If the company is to be believed, by the year 2000 about 40-45 per cent of operating profits will come from power generation and from the supply of gas and electricity - supply to the end user being a separate operation from distributing power over the wires. That would be a massive leap forward from the present situation, where electricity distribution accounts for about 80 per cent of profits.

Eastern is keen not to bill its expansion away from franchise operations as diversification, a term that can frighten investors. It prefers to call it "vertical integration" in electricity, alongside a "parallel" move into gas. But the key, says the company, is that growth is being driven by markets where it competes freely. It follows that these are markets where growth is not at the expense of captive consumers and where the long arm of the regulator cannot reach.

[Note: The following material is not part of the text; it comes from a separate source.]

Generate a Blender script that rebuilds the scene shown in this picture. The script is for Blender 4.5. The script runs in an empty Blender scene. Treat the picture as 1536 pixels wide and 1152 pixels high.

But regulation is likely to be the least of its worries. Eastern boasts that it is now the seventh-largest gas supplier in the land, with sales set to surge to pounds 200m this year from pounds 67m in the year just ended. The industrial and commercial gas market, however, is already becoming a bloody place to be, with competition likely to intensify further as regulatory restraints on British Gas are relaxed.

Similarly, it would be foolish to imagine that Eastern will find it easy to break off chunks of the power generation market, given rising competition there. Further out, it is not at all clear that the regional electricity firms will be allowed to continue with moves into power generation - recreating the type of structure that privatisation dismantled only a few years ago.

That leaves Eastern reliant on a regulated electricity business, dependent on distribution for much of its earnings, and exposed, like its peers, to a price review that is likely to be tough.

Underlying profits before exceptionals up 18 per cent to pounds 266m were ahead of some expectations, but the shares slumped 27p to 644p in line with the market. Eastern's prospects are probably rosier than most. A 5 per cent rise in earnings this year would put the shares on a prospective multiple of 8 and a massive discount to the market. But even that and a historic yield of 5.5 per cent reflect the risks of the regulatory review. Hold.